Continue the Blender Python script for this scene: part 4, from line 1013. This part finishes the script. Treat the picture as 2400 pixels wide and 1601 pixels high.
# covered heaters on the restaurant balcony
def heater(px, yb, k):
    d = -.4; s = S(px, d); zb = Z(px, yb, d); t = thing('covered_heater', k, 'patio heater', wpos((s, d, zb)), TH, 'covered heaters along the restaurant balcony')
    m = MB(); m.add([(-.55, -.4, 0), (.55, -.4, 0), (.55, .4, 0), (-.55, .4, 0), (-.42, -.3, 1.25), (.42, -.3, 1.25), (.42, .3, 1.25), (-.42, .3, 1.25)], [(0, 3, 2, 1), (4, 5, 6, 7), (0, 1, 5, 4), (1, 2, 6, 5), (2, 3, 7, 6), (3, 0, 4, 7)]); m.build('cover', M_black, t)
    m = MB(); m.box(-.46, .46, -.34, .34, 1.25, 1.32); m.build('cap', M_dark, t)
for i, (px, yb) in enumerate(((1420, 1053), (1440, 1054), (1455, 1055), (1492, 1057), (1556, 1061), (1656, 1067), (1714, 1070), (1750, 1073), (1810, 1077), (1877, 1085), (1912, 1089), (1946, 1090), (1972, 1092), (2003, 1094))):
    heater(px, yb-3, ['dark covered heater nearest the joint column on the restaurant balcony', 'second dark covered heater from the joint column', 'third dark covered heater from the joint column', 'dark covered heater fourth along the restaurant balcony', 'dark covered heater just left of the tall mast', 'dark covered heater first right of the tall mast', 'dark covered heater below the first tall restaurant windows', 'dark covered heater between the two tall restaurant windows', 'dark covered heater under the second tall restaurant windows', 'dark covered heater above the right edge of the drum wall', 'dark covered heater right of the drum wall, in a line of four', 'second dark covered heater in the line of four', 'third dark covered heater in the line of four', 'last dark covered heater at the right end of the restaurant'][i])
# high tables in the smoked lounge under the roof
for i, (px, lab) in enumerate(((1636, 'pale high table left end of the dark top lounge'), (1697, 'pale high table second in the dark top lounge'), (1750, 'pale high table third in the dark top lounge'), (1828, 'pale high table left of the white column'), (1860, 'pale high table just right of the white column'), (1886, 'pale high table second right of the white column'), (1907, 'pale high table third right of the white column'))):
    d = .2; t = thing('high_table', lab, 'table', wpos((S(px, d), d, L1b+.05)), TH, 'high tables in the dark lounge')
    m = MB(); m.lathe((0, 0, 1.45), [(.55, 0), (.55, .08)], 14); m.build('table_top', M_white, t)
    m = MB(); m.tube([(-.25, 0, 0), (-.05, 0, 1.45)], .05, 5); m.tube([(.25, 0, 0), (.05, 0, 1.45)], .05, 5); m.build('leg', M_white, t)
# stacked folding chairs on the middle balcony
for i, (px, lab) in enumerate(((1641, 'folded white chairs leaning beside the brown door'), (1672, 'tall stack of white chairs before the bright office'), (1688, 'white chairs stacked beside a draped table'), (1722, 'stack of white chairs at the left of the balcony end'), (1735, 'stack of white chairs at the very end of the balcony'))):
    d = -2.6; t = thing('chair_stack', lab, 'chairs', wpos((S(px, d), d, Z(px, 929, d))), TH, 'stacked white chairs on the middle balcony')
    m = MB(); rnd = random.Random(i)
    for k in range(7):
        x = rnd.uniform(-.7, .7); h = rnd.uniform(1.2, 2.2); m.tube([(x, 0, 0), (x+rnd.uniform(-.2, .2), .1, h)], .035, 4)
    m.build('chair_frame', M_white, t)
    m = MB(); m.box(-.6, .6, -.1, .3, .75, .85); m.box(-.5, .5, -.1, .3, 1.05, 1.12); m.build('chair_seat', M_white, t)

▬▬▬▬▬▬

# Work to complete
Which lines contain the word "high"? Copy each of them.

# Result of the task
Continue the Blender Python script for this scene: part 4, from line 1013. This part finishes the script. Treat the picture as 2400 pixels wide and 1601 pixels high.
# high tables in the smoked lounge under the roof
for i, (px, lab) in enumerate(((1636, 'pale high table left end of the dark top lounge'), (1697, 'pale high table second in the dark top lounge'), (1750, 'pale high table third in the dark top lounge'), (1828, 'pale high table left of the white column'), (1860, 'pale high table just right of the white column'), (1886, 'pale high table second right of the white column'), (1907, 'pale high table third right of the white column'))):
    d = .2; t = thing('high_table', lab, 'table', wpos((S(px, d), d, L1b+.05)), TH, 'high tables in the dark lounge')